— start of Source data —

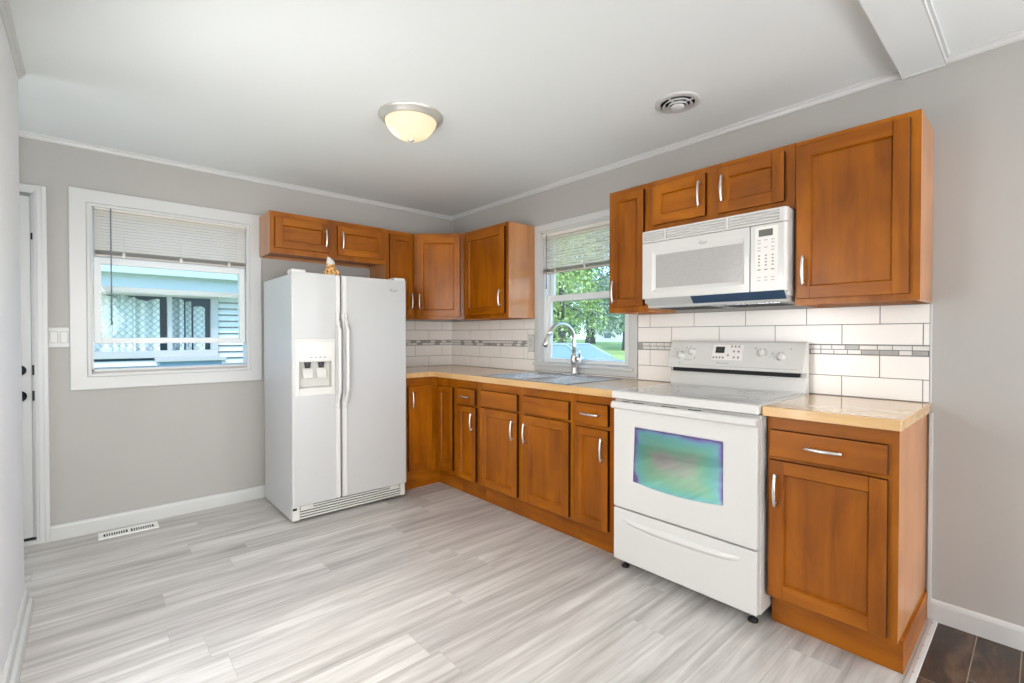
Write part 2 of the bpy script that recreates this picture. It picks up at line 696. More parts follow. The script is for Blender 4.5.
# back wall with window and door openings
W1 = (-2.745, -1.855, 1.02, 2.085)
D1 = (-3.86, -2.998, 0.0, 2.09)
mb = MB()
mb.box(-4.42, D1[0], 0, 0.12, -0.06, ZC)
mb.box(D1[0], D1[1], 0, 0.12, D1[3], ZC)
mb.box(D1[1], W1[0], 0, 0.12, -0.06, ZC)
mb.box(W1[0], W1[1], 0, 0.12, -0.06, W1[2])
mb.box(W1[0], W1[1], 0, 0.12, W1[3], ZC)
mb.box(W1[1], 0.12, 0, 0.12, -0.06, ZC)
struct('wall_back', mb, 'wall')
# right wall with window opening; no living-room window is cut
W2 = (-2.12, -1.27, 1.02, 2.075)
LW = (-7.1, -4.9, 0.55, 2.15)
mb = MB()
mb.box(0, 0.12, W2[1], 0, -0.06, ZC)
mb.box(0, 0.12, W2[0], W2[1], -0.06, W2[2])
mb.box(0, 0.12, W2[0], W2[1], W2[3], ZC)
mb.box(0, 0.12, -8.0, W2[0], -0.06, ZC)
struct('wall_right', mb, 'wall')
mb = MB()
mb.box(-3.11, -2.986, -8.0, -0.905, -0.06, ZC)
struct('wall_left', mb, 'wall_lit')
mb = MB()
mb.box(-4.42, -4.30, -1.72, 0, -0.06, ZC)
mb.box(-4.42, -3.11, -1.84, -1.72, -0.06, ZC)
struct('wall_hall', mb, 'wall')
mb = MB()
mb.box(-3.11, 0.12, -8.12, -8.0, -0.06, ZC)
struct('wall_front', mb, 'wall')


def crown(name, a, b, inward):
    """small cove strip under the ceiling from a to b"""
    a, b, n = Vector((*a, 0)), Vector((*b, 0)), Vector((*inward, 0))
    prof = [(0, ZC - 0.032), (0.006, ZC - 0.032), (0.012, ZC - 0.026), (0.016, ZC - 0.014), (0.024, ZC - 0.008), (0.024, ZC), (0, ZC)]
    mb = MB()
    mb.prism(prof, lambda p: tuple(a + n * p[0] + Vector((0, 0, p[1]))), lambda p: tuple(b + n * p[0] + Vector((0, 0, p[1]))))
    return struct(name, mb, 'trim')


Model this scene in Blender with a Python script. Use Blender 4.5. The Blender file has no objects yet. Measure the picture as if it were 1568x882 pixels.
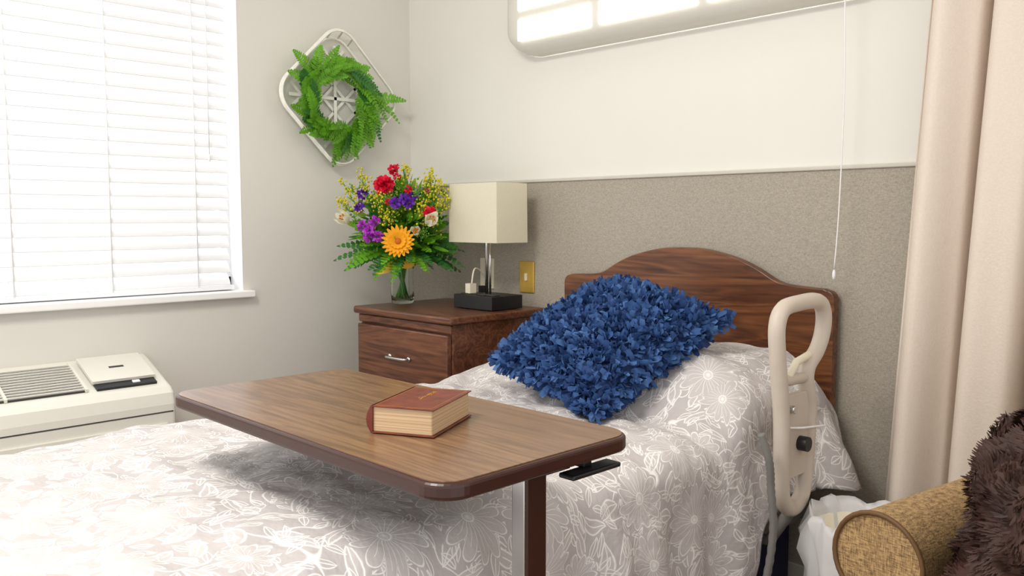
import bpy, math, random
from mathutils import Vector, Matrix, noise, Euler
random.seed(7)
R=random.random
def ru(a,b): return a+(b-a)*random.random()
S=bpy.context.scene
# ------------------------------------------------------------ materials
def srgb(r,g,b):
    f=lambda c:(c/255/12.92) if c/255<=0.04045 else ((c/255+0.055)/1.055)**2.4
    return (f(r),f(g),f(b),1)
class NT:
    def __init__(s,name):
        s.m=bpy.data.materials.new(name); s.m.use_nodes=True
        s.t=s.m.node_tree; s.b=s.t.nodes['Principled BSDF']; s.out=s.t.nodes['Material Output']
    def n(s,ty,**kw):
        nd=s.t.nodes.new(ty)
        for k,v in kw.items(): setattr(nd,k,v)
        return nd
    def l(s,a,b): s.t.links.new(a,b)
    def math(s,op,a,b=None,c=None,clamp=False):
        nd=s.n('ShaderNodeMath',operation=op); nd.use_clamp=clamp
        for i,v in enumerate((a,b,c)):
            if v is None: continue
            if isinstance(v,(int,float)): nd.inputs[i].default_value=v
            else: s.l(v,nd.inputs[i])
        return nd.outputs[0]
    def vm(s,op,a,b=None):
        nd=s.n('ShaderNodeVectorMath',operation=op)
        for i,v in enumerate((a,b)):
            if v is None: continue
            if isinstance(v,tuple): nd.inputs[i].default_value=v
            else: s.l(v,nd.inputs[i])
        return nd
    def mix(s,f,a,b):
        nd=s.n('ShaderNodeMix',data_type='RGBA')
        for i,v in ((0,f),(6,a),(7,b)):
            if isinstance(v,(tuple,float,int)): nd.inputs[i].default_value=v
            else: s.l(v,nd.inputs[i])
        return nd.outputs[2]
    def ramp(s,f,stops):
        nd=s.n('ShaderNodeValToRGB'); e=nd.color_ramp.elements
        while len(e)<len(stops): e.new(0.5)
        for i,(p,c) in enumerate(stops): e[i].position=p; e[i].color=c
        s.l(f,nd.inputs[0]); return nd.outputs[0]
    def coord(s,scale=(1,1,1),which='Object',rot=(0,0,0)):
        tc=s.n('ShaderNodeTexCoord'); mp=s.n('ShaderNodeMapping')
        mp.inputs['Scale'].default_value=scale; mp.inputs['Rotation'].default_value=rot
        s.l(tc.outputs[which],mp.inputs[0]); return mp.outputs[0]
    def noise(s,vec,scale,detail=3,dist=0):
        nd=s.n('ShaderNodeTexNoise'); nd.inputs['Scale'].default_value=scale
        nd.inputs['Detail'].default_value=detail; nd.inputs['Distortion'].default_value=dist
        s.l(vec,nd.inputs['Vector']); return nd.outputs['Fac']
    def bump(s,h,st=0.3,d=0.01):
        nd=s.n('ShaderNodeBump'); nd.inputs['Strength'].default_value=st; nd.inputs['Distance'].default_value=d
        s.l(h,nd.inputs['Height']); s.l(nd.outputs[0],s.b.inputs['Normal'])
def simple(name,rgb,rough=.5,metal=0,var=.06,vs=30,bump=0,trans=0,sub=0,emis=0):
    k=NT(name); c=srgb(*rgb); v=k.coord(); nf=k.noise(v,vs)
    lo=tuple(x*(1-var*2) for x in c[:3])+(1,); hi=tuple(min(1,x*(1+var*2)) for x in c[:3])+(1,)
    col=k.mix(nf,lo,hi); k.l(col,k.b.inputs['Base Color'])
    k.b.inputs['Roughness'].default_value=rough; k.b.inputs['Metallic'].default_value=metal
    if bump: k.bump(nf,bump,.005)
    if trans:
        t=k.n('ShaderNodeBsdfTranslucent'); k.l(col,t.inputs[0]); ms=k.n('ShaderNodeMixShader'); ms.inputs[0].default_value=trans
        k.l(k.b.outputs[0],ms.inputs[1]); k.l(t.outputs[0],ms.inputs[2]); k.l(ms.outputs[0],k.out.inputs[0])
    if emis:
        k.l(col,k.b.inputs['Emission Color']); k.b.inputs['Emission Strength'].default_value=emis
    return k.m
def wood(name,dark,mid,light,scale,rough=.35,fine=8):
    """grain runs along object X; scale = cross-grain frequency"""
    k=NT(name); v=k.coord((1.6,scale,scale))
    n1=k.noise(v,1.0,3,.9)
    rings=k.math('FRACT',k.math('MULTIPLY',n1,7.0)); rings=k.math('ABSOLUTE',k.math('SUBTRACT',rings,.5))
    v2=k.coord((5,scale*fine,scale*fine)); n2=k.noise(v2,1.0,3)
    f=k.math('ADD',k.math('MULTIPLY',rings,.50),k.math('MULTIPLY',n1,.30))
    f=k.math('ADD',f,k.math('MULTIPLY',n2,.46))
    col=k.ramp(f,[(.25,srgb(*dark)),(.5,srgb(*mid)),(.8,srgb(*light))])
    k.l(col,k.b.inputs['Base Color']); k.b.inputs['Roughness'].default_value=rough
    return k.m
def tweed(name,c1,c2,s1=60,s2=420,lo=.38,hi=.62,bs=.4):
    """short horizontal and vertical slubs"""
    k=NT(name); v1=k.coord((s1,s1,s2)); v2=k.coord((s2,s2,s1))
    a=k.noise(v1,1,2); b=k.noise(v2,1,2); f=k.math('ADD',k.math('MULTIPLY',a,.5),k.math('MULTIPLY',b,.5))
    col=k.ramp(f,[(lo,srgb(*c1)),(hi,srgb(*c2))]); k.l(col,k.b.inputs['Base Color'])
    k.b.inputs['Roughness'].default_value=.85; k.bump(f,bs,.003); return k.m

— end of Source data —

- **Problem details**: Leave the pictures out and reproduce exactly the lines from the top of the listing above through the line with "struct('wall_front', mb, 'wall')".

- **Solution**:
Write part 2 of the bpy script that recreates this picture. It picks up at line 696. More parts follow. The script is for Blender 4.5.
# back wall with window and door openings
W1 = (-2.745, -1.855, 1.02, 2.085)
D1 = (-3.86, -2.998, 0.0, 2.09)
mb = MB()
mb.box(-4.42, D1[0], 0, 0.12, -0.06, ZC)
mb.box(D1[0], D1[1], 0, 0.12, D1[3], ZC)
mb.box(D1[1], W1[0], 0, 0.12, -0.06, ZC)
mb.box(W1[0], W1[1], 0, 0.12, -0.06, W1[2])
mb.box(W1[0], W1[1], 0, 0.12, W1[3], ZC)
mb.box(W1[1], 0.12, 0, 0.12, -0.06, ZC)
struct('wall_back', mb, 'wall')
# right wall with window opening; no living-room window is cut
W2 = (-2.12, -1.27, 1.02, 2.075)
LW = (-7.1, -4.9, 0.55, 2.15)
mb = MB()
mb.box(0, 0.12, W2[1], 0, -0.06, ZC)
mb.box(0, 0.12, W2[0], W2[1], -0.06, W2[2])
mb.box(0, 0.12, W2[0], W2[1], W2[3], ZC)
mb.box(0, 0.12, -8.0, W2[0], -0.06, ZC)
struct('wall_right', mb, 'wall')
mb = MB()
mb.box(-3.11, -2.986, -8.0, -0.905, -0.06, ZC)
struct('wall_left', mb, 'wall_lit')
mb = MB()
mb.box(-4.42, -4.30, -1.72, 0, -0.06, ZC)
mb.box(-4.42, -3.11, -1.84, -1.72, -0.06, ZC)
struct('wall_hall', mb, 'wall')
mb = MB()
mb.box(-3.11, 0.12, -8.12, -8.0, -0.06, ZC)
struct('wall_front', mb, 'wall')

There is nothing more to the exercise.